Saturday, 19 April 2008

YPD parties for the earth








The Young People for Development believes in sustainable growth wherein the environment is taken into consideration. Days before the Earthday in April, YPD hosted a party in honor of MOTHER EARTH. Volunteers and friends for the YPD came. The event was carbon neutral thanks to the support of some friends.

Food was simple and candles were used in some areas to minimize the carbon impact.

More importantly, there was fun and bonding for all those who were there.


Thursday, 17 April 2008

More evidence of one metre sea rise this century

New Scientist quotes Svetlana Jevrejeva of the Proudman Oceanographic Laboratory, UK, who says a new, more accurate reconstruction of sea levels over the past 2000 years suggests that the prediction of a an 18-59 centimetre rise by 2100 made by the Intergovernmental Panel on Climate Change is wildly inaccurate.

New predictions of sea level rises that for the first time takes into account ice dynamics predict that seas will be from 0.8-1.5 metres higher by next century.

At a European Geosciences Union conference in Vienna, Austria, this week, researchers including Jevrejeva said in a statement that the pace at which sea levels are rising is accelerating.

"For the past 2,000 years, the sea level was very stable," Jevrejeva said, explaining that they rose just 2 cm in the 18th century, 6 cm in the 19th century and a greater 19 cm last century.

"It seems that rapid rise in the 20th century is from melting ice sheets," she adds.

"If [the sea level] rises by one metre, 72 million Chinese people will be displaced, and 10 percent of the Vietnamese population," she concluded.

And climate change expert Nicholas Stern says he under-estimated the threat from global warming in a major report 18 months ago when he compared the economic risk to the Great Depression of the 1930s, according to The Age.

Latest climate science showed global emissions of planet-heating gases were rising faster and upsetting the climate more than previously thought, Stern said in a Reuters interview.

For example, evidence was growing that the planet's oceans - an important "sink" - were increasingly saturated and couldn't absorb as much as previously of the main greenhouse gas carbon dioxide (CO2), Stern told reporters.

Monday, 14 April 2008

China gets greener

The BBC reports that there are now over 2000 environmental NGOs, according to official Chinese figures.

But another unofficial study says there are up to two million informal groups of students, farmers or other activists.

Several campaigns have received positive coverage in the state-controlled media, the BBC says.

However, green groups are still closely watched by the government.

An activist told the BBC that intelligence agents sometimes pose as green volunteers to keep an eye on what's going on.

Zhang Jingjing and her boss, Wang Canfa successfully assisted residents of a village in Fujian Province successfully sue a factory for compensation.

The factory was poisoning local crops with chromium.

But Ms Zhang sees limits to China's "green political space" because of the clout polluters have with local governments and judges.

"We have no independent judiciary, that is our problem," she says.

Because local officials and judges often side with polluters, the greens see central government as their ally.
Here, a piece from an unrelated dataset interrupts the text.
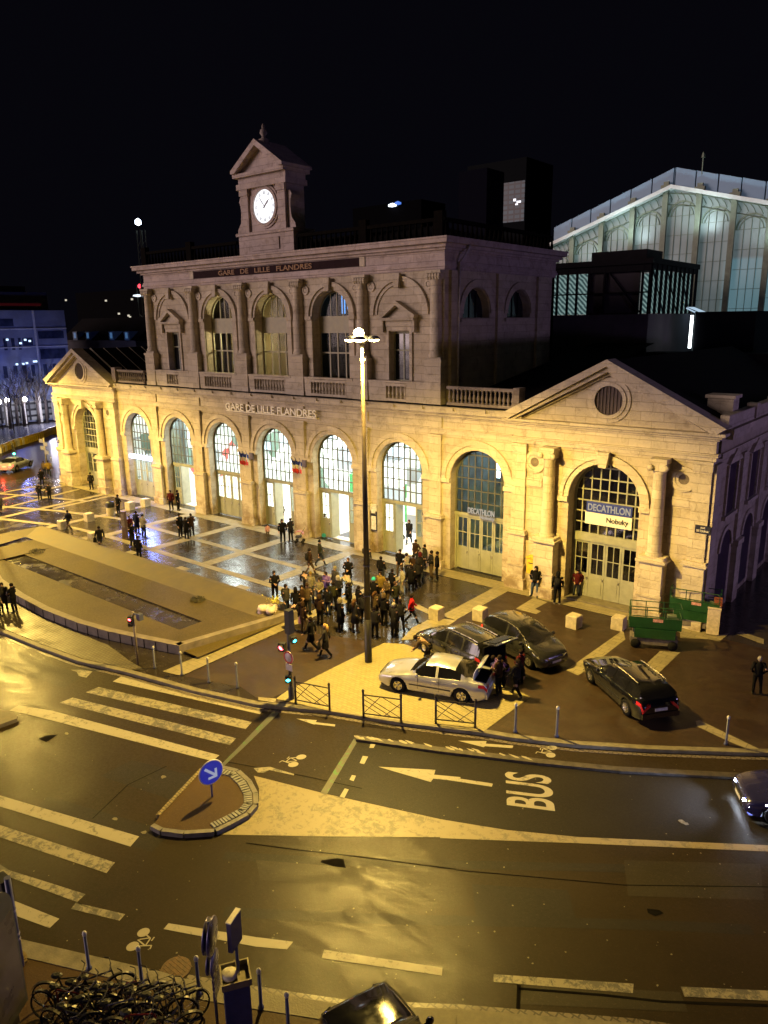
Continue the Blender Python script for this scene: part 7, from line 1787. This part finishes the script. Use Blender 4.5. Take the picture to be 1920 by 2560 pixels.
# face_: 0 looks toward the viewer's side of the square (-y), 90 looks to the right (+x), 180 to the station, 270 left
GC = 'crowd round the mast lamp'
def V(x, y, *a, **k): return person(*ZV(x, y), *a, **k)
V(175, 515, 'man in an open black jacket over a white shirt standing alone by the basin edge', 'black', 'black', 'hands', face_=60)
V(490, 290, 'person in a dark brown jacket and pale trousers walking toward the station', 'brown', 'beige', 'walk', face_=160, bag='pack')
V(580, 200, 'man in an olive coat and dark cap walking beside the pale trousers', 'olive', 'darkjeans', 'walk', hair='hat', hc='black', face_=150)
V(835, 378, 'bald man in a long black coat with clasped hands, standing clear of the crowd', 'black', 'black', 'hands', True, hc='brown', face_=30)
V(1130, 345, 'person in black seen from behind just right of the mast lamp pole', 'black', 'darkjeans', face_=190)
V(1000, 250, 'person in a grey patterned jacket half hidden by the mast lamp pole', 'grey', 'darkjeans', 'phone', face_=200)
V(1230, 475, 'person in a black coat with back turned at the upper edge of the crowd', 'black', 'black', face_=170)
V(1300, 300, 'person in a black jacket over a white top before the open doorway', 'black', 'beige', 'pocket', face_=10)
V(1320, 460, 'person dressed in a white tracksuit at the right of the crowd', 'white', 'white', face_=330)
V(1360, 330, 'person in a white shirt with crossed arms facing the dark group', 'white', 'charcoal', 'hands', face_=100)
V(1400, 430, 'tall man in a black coat at the centre of the right hand group', 'black', 'black', 'stand', True, face_=200)
V(1460, 400, 'person in a black padded coat at the right side of the right hand group', 'charcoal', 'black', 'stand', hair='hood', hc='charcoal', face_=250)
V(1420, 330, 'person with a brown collar at the back of the right hand group', 'brown', 'black', face_=190)
V(1480, 330, 'person with a red scarf hood at the back right of the group', 'charcoal', 'darkjeans', hair='hood', hc='burgundy', face_=230)
V(1440, 190, 'person in a brown coat standing against the wall right of the doorway', 'brown', 'darkjeans', 'pocket', face_=350)
V(1520, 230, 'person in an olive jacket leaning near the first arch pier right of the doorway', 'olive', 'darkjeans', face_=330)
V(1580, 315, 'person with beige patterned trousers, left one of the pair at the planter', 'charcoal', 'beige', 'hands', face_=320)
V(1632, 328, 'slim person in black, right one of the pair at the planter', 'black', 'black', face_=300)
V(500, 962, 'dark dressed person striding left just ahead of the long haired woman', 'black', 'black', 'walk', True, face_=300, group=None)
V(630, 1025, 'woman with long blond hair in a grey coat walking with a handbag', 'grey', 'black', 'walk', True, 'long', 'blond', 'hand', face_=300)
V(430, 810, 'person in a brown coat with pale trousers carrying a pink bag', 'brown', 'beige', 'stand', hair='hood', hc='brown', bag='hand', bagc='pink', face_=180, group=GC)
V(765, 795, 'person in a long black coat with a pale hood seen from behind', 'black', 'black', 'stand', True, 'hood', 'cream', face_=170, group=GC)
V(895, 800, 'woman in a long dark coat with brown hair and pale boots', 'charcoal', 'beige', 'stand', True, 'long', 'brown', face_=185, group=GC)
V(1072, 855, 'person carrying a white and blue shopping bag just right of the pole foot', 'charcoal', 'black', 'stand', bag='hand', bagc='white', face_=200, group=GC)
V(1080, 700, 'woman in a pale pink scarf behind the shopping bag', 'beige', 'black', 'stand', hair='long', hc='brown', face_=160, group=GC)
V(1155, 745, 'person in black with a beige hood collar between the pole and the tall man', 'black', 'black', 'stand', hair='hood', hc='beige', face_=180, group=GC)
V(1245, 845, 'tall man in a very long dark coat at the front right of the crowd', 'charcoal', 'black', 'stand', True, 'short', 'grey', face_=175, scale=1.06, group=GC)
V(1300, 795, 'person in dark clothes close behind the tall man in the long coat', 'charcoal', 'black', 'pocket', face_=220, group=GC)
V(1405, 720, 'person in a bright red coat walking away at the right of the crowd', 'red', 'black', 'walk', face_=130)
V(365, 655, 'person in a black padded jacket at the left of the crowd', 'black', 'black', 'stand', hair='hood', hc='black', face_=240, group=GC)
V(280, 650, 'person in a grey green coat with a backpack at the far left of the crowd', 'grey', 'darkjeans', 'stand', bag='pack', bagc='olive', face_=100, group=GC)
V(320, 770, 'person in black leaning against the back of the traffic light', 'black', 'black', 'bend', face_=150, group=GC)
V(650, 655, 'man in a black coat standing upright in the middle of the crowd', 'black', 'darkjeans', 'stand', face_=20, group=GC)
V(580, 740, 'person in a brown coat with a fur hood seen from behind', 'brown', 'black', 'stand', False, 'hood', 'brown', face_=190, group=GC)
V(470, 640, 'person in a tan coat with light scarf in the left half of the crowd', 'beige', 'darkjeans', 'hands', hair='hat', hc='brown', face_=200, group=GC)
V(420, 640, 'person in a rust brown jacket facing the tan coat', 'brown', 'black', 'hands', face_=60, group=GC)
V(500, 520, 'person with a pale yellow hat at the upper left of the crowd', 'cream', 'darkjeans', 'stand', hair='hat', hc='yellow', face_=20, group=GC)
V(455, 470, 'dark dressed person bending forward at the top left of the crowd', 'charcoal', 'black', 'bend', face_=240, group=GC)
V(575, 560, 'person in a cream jacket left of the upright man', 'cream', 'darkjeans', 'hands', face_=40, group=GC)
V(700, 600, 'person in a dark green coat right behind the upright man', 'olive', 'black', 'stand', face_=200, group=GC)
V(745, 560, 'person with a big white scarf in the centre of the crowd', 'charcoal', 'black', 'hands', hair='hood', hc='white', face_=10, group=GC)
V(835, 500, 'person in a white coat bending forward at the top centre of the crowd', 'white', 'black', 'bend', face_=250, group=GC)
V(845, 620, 'man with dark hair in a black coat facing left, right of the white scarf', 'black', 'black', 'hands', face_=300, group=GC)
V(930, 640, 'person in black close to the pole on its left side', 'black', 'black', 'stand', face_=160, group=GC)
V(975, 720, 'person in a charcoal jacket touching the pole from the left', 'charcoal', 'black', 'stand', face_=200, group=GC)
V(640, 520, 'person in purple grey with arms up at the back of the crowd', 'purple', 'darkjeans', 'phone', face_=10, group=GC)
V(720, 470, 'person with a pale wool hat at the back of the crowd', 'grey', 'darkjeans', 'stand', hair='hat', hc='cream', face_=350, group=GC)
V(1065, 590, 'person with a turquoise hat just right of the pole', 'black', 'black', 'stand', hair='hat', hc='turquoise', face_=190, group=GC)
V(1125, 520, 'person in a yellow jacket right of the turquoise hat', 'yellow', 'beige', 'stand', face_=10, group=GC)
V(1185, 570, 'person in a tan padded coat at the right of the crowd', 'beige', 'beige', 'hands', hair='short', face_=340, group=GC)
V(1260, 620, 'person in an olive jacket between the tan coat and the red coat', 'olive', 'darkjeans', 'stand', hc='brown', face_=90, group=GC)
# left side of the square
def Lp(x, y, *a, **k): return person(*ZL(x, y), *a, **k)
Lp(10, 488, 'person in a grey jacket cut by the left edge near the pale strips', 'grey', 'darkjeans', 'walk', face_=90)
Lp(262, 395, 'person in black bending slightly, left one of the dark pair at the far left', 'black', 'black', 'phone', face_=60)
Lp(325, 398, 'person in a black coat, right one of the dark pair at the far left', 'black', 'black', 'hands', face_=20)
Lp(275, 300, 'person in black standing behind the dark pair at the far left', 'black', 'black', face_=80)
Lp(292, 235, 'person in a beige coat near the left wing corner, left one of two', 'beige', 'darkjeans', face_=200)
Lp(322, 240, 'person in a tan jacket near the left wing corner, right one of two', 'yellow', 'darkjeans', face_=230)
Lp(595, 322, 'person in a dark jacket with a cap standing before the left wing door', 'charcoal', 'black', hair='hat', hc='black', face_=40)
Lp(772, 486, 'man in a black jacket with legs apart beside the litter bin', 'black', 'black', 'pocket', face_=0)
Lp(450, 590, 'person in a navy jacket and pale trousers walking past a stone block', 'navy', 'beige', 'walk', face_=300, bag='pack')
Lp(655, 712, 'man walking left with a dark shoulder bag past the basin', 'charcoal', 'darkjeans', 'walk', face_=260, bag='hand')
Lp(905, 782, 'tall person in black standing at the basin edge in front of the blue light', 'black', 'black', face_=200, scale=1.05)
Lp(862, 690, 'person in black holding a pale paper behind the tall person', 'black', 'charcoal', 'hands', face_=100)
Lp(850, 630, 'person with a reddish dark coat next to the brown totem', 'burgundy', 'black', face_=90)
Lp(893, 610, 'person in a navy coat facing the station in the blue light', 'navy', 'black', 'stand', True, face_=200)
Lp(935, 635, 'person in a white jacket with a black belt bag in the blue light', 'white', 'navy', 'hands', hair='hat', hc='black', face_=190)
Lp(1112, 457, 'person in a reddish brown coat left of the open glass doorway', 'burgundy', 'charcoal', face_=30)
Lp(1158, 457, 'person in black with a white bag at the open glass doorway', 'black', 'black', bag='hand', bagc='white', face_=120)
Lp(1172, 632, 'left one of the three dark figures standing together on the square', 'black', 'black', face_=100)
Lp(1212, 642, 'middle one of the three dark figures standing together on the square', 'black', 'black', 'stand', True, face_=200)
Lp(1246, 627, 'right one of the three dark figures, with a brown scarf', 'brown', 'charcoal', 'hands', face_=250)
Lp(35, 1110, 'man in a grey coat with a pale bag at the left edge below the basin', 'grey', 'black', 'stand', True, bag='hand', bagc='white', face_=60)
Lp(98, 1118, 'man in a black jacket facing the grey coat below the basin', 'black', 'black', 'hands', face_=300)
Lp(-5, 1150, 'person in pale clothes cut by the left edge behind the grey coat', 'cream', 'charcoal', 'stand', face_=120)
def Kp(x, y, *a, **k): return person(*ZK(x, y), *a, **k)
Kp(538, 978, 'person in a black coat with a pale scarf next to the striped pushchair', 'black', 'black', 'stand', hair='long', hc='dark', face_=60)
Kp(590, 970, 'person in dark clothes holding the striped pushchair', 'charcoal', 'black', 'hands', face_=260)
Kp(533, 850, 'person in a brown jacket just inside the bright central doorway', 'brown', 'charcoal', face_=10)
Kp(608, 880, 'person in black at the right side of the bright central doorway', 'black', 'black', face_=330)
Kp(440, 945, 'small child in a pink coat left of the pushchair couple', 'pink', 'beige', 'stand', face_=60, scale=.62)
Kp(812, 935, 'man in a black coat with hands in pockets in the green kiosk doorway', 'black', 'charcoal', 'pocket', face_=10)
x, y = g(*ZK(620, 965)); r_ = empty('pushchair', (x + .5, y - .1, 0), .6, 'pushchair with a pink and white striped canopy before the central doorway', 'pushchair')
m = MB(); m.tube([(-.2, -.25, .1), (.1, -.25, .6), (.35, -.25, 1.0)], .015, 5); m.tube([(-.2, .25, .1), (.1, .25, .6), (.35, .25, 1.0)], .015, 5); m.tube([(.35, -.25, 1.0), (.35, .25, 1.0)], .02, 6); m.box(-.25, .15, -.2, .2, .4, .5); m.build('frame', BLACKP, r_)
for px in (-.22, .25):
    for py in (-.24, .24): m = MB(); m.lathe([(.02, -.03), (.11, -.03), (.11, .03), (.02, .03)], (px, py, .11), 12, 'Y'); m.build('wheel', RUBBER, r_)
for k in range(7): m = MB(); m.ring(0, .55, .30, .33, -.22 + k * .063, -.16 + k * .063, .2, 2.6, 10); m.build('canopy_stripe', simple('stripe_white', (.6, .55, .55), .7) if k % 2 else simple('stripe_red', (.45, .06, .10), .7), r_)
o = MB(); o.lathe([(.02, 0), (.16, .05), (.17, .2), (.1, .28), (.02, .3)], (0, 0, 0), 10); x, y = g(*ZK(812, 935)); o = o.build('turquoise_bag', simple('turq_bag', (.03, .38, .48), .5), None, (x + .1, y - .25, 0)); tag(o, 'small turquoise bag at the feet of the man in the green kiosk doorway', 'bag')
# in the rightmost open doorway
for (px, py, wy_, lb, kw) in ((1300, 960, 38.4, 'person with shopping bags coming out of the busy doorway', dict(coat='black', kind='walk', face_=0)), (1355, 985, 38.0, 'woman in a black skirt and boots leaving the busy doorway', dict(coat='charcoal', kind='walk', face_=20, long_=True, hair='long', hc='brown')),
                              (0, 0, 40.2, 'person in navy walking inside the busy doorway', dict(coat='navy', kind='stand', face_=10)), (0, 0, 41.2, 'person with a turquoise hood deeper inside the busy doorway', dict(coat='black', kind='stand', face_=340, hair='hood', hc='turquoise')), (0, 0, 42.4, 'person in dark coat farthest inside the busy doorway', dict(coat='black', kind='walk', face_=180))):
    if px: person(*ZK(px, py), lb, **kw)
    else: person(0, 0, lb, world=({40.2: -29.3, 41.2: -29.9, 42.4: -30.2}[wy_], wy_), z=.05, **kw)
person(0, 0, 'dark figure inside the open glass doorway beside the red framed poster', 'black', 'black', world=(-51.8, 39.3), z=.05, face_=20)
# by the right wing
person(*P3(1068, 878), 'man in a black jacket and blue jeans under the yellow letter box', 'black', 'jeans', 'pocket', face_=10)
person(*P3(1295, 955), 'person in black with white shoes facing the wall by the column', 'black', 'black', 'stand', hair='hood', hc='black', face_=200, shoes='white', bag='pack', scale=1.04)
person(*P3(1500, 880), 'man in a dark red jacket at the left side of the right wing door', 'burgundy', 'darkjeans', 'pocket', face_=20)
person(*ZI(785, 262), 'man in an open black coat leaning at the right side of the right wing door', 'black', 'charcoal', 'pocket', face_=20)
person(*ZI(1580, 870), 'grey haired man in dark clothes standing alone at the right edge', 'black', 'black', 'pocket', hc='grey', face_=200, scale=1.05)
# round the cars
W_ = lambda x, y, *a, **k: person(*ZW(x, y), *a, **k)
person(0, 0, 'person in a beige patterned coat bending between the two cars with open boots', 'beige', 'charcoal', 'bend', face_=300, world=(-18.1, 25.0))
W_(1015, 855, 'person in brown loading the open boot of the silver saloon', 'brown', 'black', 'hands', face_=270)
W_(1165, 870, 'woman with bags walking behind the silver saloon', 'charcoal', 'black', 'walk', face_=260, hair='long', hc='dark', bag='hand', bagc='beige')
person(0, 0, 'person in a purple jacket reaching into the people carrier tailgate', 'purple', 'black', 'bend', face_=290, world=(-14.35, 25.35))
person(0, 0, 'person in burgundy unloading beside the raised tailgate', 'burgundy', 'black', 'hands', face_=260, world=(-13.85, 25.9))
It's an internal power struggle in China that outsiders rarely see.

Others blame the West because much of the pollution is actually caused by factories which make products for export. The waste generated by "Made in China" products is left for Chinese people to deal with.

YPD's Earthday Party

The Young People for Development in Australia will organise an Earthday party on April 18, 2008 at the YPD house in Cairnlea, located in the Western suburb of Melbourne. It hopes to bring young people interested in the environment and development.

The YPD Earthday Party is a carbon neutral event courtesy of the Eco-Asia initiative of the Young People for Development.
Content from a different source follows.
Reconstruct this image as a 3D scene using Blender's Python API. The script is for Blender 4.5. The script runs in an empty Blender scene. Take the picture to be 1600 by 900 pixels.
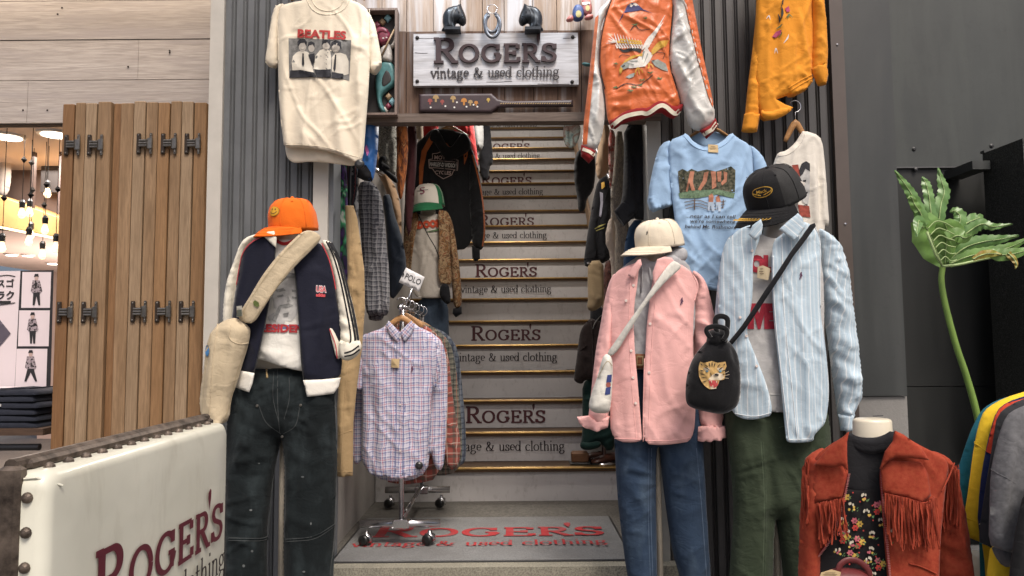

To register into the Earthday event, click here.

Thursday, 3 April 2008

Carry on cutting emissions, British scientists say

The BBC reports that British scientists have produced further compelling evidence showing that modern-day climate change is not caused by changes in the Sun's activity.

The research contradicts a favoured theory of climate "sceptics", that changes in cosmic rays coming to Earth determine cloudiness and temperature.
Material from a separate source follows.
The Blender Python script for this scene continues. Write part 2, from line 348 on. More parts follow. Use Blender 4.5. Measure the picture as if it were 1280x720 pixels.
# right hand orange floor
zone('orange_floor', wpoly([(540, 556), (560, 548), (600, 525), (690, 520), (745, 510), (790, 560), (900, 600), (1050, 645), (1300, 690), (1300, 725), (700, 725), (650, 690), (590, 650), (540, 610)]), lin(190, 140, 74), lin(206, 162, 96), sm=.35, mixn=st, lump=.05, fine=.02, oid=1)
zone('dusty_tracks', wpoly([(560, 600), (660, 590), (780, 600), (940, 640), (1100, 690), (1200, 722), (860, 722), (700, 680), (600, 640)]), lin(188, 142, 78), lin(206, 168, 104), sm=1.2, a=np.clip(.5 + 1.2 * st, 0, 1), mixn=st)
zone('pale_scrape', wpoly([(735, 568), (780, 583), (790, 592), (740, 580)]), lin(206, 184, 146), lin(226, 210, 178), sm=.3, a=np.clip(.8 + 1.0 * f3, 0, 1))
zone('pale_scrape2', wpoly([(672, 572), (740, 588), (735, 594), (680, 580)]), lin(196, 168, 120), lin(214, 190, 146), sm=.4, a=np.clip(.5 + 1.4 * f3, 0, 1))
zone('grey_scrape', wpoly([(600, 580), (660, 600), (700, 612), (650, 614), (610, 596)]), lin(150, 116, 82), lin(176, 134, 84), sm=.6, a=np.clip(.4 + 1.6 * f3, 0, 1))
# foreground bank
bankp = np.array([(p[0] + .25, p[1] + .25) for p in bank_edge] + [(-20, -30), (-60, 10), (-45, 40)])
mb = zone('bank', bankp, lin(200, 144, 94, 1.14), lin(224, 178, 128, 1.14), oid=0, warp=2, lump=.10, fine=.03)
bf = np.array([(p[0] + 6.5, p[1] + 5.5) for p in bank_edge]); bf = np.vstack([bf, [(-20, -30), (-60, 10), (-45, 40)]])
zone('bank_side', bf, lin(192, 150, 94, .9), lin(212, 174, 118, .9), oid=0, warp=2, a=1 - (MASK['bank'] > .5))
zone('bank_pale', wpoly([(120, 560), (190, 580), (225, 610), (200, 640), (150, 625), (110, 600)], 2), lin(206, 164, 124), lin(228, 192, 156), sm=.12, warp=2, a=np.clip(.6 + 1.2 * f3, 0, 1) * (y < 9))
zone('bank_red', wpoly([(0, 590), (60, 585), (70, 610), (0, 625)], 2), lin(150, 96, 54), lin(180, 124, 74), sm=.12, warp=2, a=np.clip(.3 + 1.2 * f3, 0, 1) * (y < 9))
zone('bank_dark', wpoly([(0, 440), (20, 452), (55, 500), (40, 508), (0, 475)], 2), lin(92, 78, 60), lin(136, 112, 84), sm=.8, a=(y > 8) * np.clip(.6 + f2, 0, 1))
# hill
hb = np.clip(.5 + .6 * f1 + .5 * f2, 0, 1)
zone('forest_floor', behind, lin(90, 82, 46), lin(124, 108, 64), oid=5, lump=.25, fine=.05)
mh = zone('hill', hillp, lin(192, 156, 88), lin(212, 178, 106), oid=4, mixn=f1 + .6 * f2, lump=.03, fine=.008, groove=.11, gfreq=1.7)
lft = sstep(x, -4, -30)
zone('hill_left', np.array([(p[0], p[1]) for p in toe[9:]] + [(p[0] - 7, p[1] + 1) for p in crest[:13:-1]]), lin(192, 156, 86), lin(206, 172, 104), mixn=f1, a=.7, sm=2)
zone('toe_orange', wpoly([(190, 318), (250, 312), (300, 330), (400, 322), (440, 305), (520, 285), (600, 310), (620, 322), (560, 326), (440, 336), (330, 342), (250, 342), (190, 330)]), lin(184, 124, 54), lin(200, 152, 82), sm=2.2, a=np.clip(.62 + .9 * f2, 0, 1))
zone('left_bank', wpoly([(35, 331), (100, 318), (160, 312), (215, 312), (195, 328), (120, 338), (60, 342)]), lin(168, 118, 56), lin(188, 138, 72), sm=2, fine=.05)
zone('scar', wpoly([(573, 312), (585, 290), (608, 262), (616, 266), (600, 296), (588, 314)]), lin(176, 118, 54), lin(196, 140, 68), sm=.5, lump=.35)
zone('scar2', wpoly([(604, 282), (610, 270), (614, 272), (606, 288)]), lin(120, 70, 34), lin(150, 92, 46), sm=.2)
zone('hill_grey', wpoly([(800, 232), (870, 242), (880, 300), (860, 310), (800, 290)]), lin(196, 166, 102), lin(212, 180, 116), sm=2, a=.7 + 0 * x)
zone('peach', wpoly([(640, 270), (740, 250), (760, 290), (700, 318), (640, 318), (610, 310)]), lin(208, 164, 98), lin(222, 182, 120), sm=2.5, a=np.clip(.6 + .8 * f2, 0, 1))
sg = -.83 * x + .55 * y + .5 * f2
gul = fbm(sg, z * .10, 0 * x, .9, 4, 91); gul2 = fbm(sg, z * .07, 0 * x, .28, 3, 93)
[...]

Presenting their findings in the Institute of Physics journal, Environmental Research Letters, the UK team explain that they used three different ways to search for a correlation, and found virtually none.

This is the latest piece of evidence which raises doubts about the cosmic ray theory, developed by Danish scientist Henrik Svensmark at the Danish National Space Center (DNSC).

"We started on this game because of Svensmark's work," Terry Sloan from Lancaster University told the BBC.

"If he is right, then we are going down the wrong path of taking all these expensive measures to cut carbon emissions; if he is right, we could carry on with carbon emissions as normal."

"We tried to corroborate Svensmark's hypothesis, but we could not; as far as we can see, he has no reason to challenge the IPCC - the IPCC has got it right.

The Intergovernmental Panel on Climate Change (IPCC), in its vast assessment of climate science last year, concluded that since temperatures began rising rapidly in the 1970s, the contribution of humankind's greenhouse gas emissions has outweighed that of the Sun by a factor of about 13 to one.

According to Terry Sloan, the message coming from his research is simple.

"So we had better carry on trying to cut carbon emissions."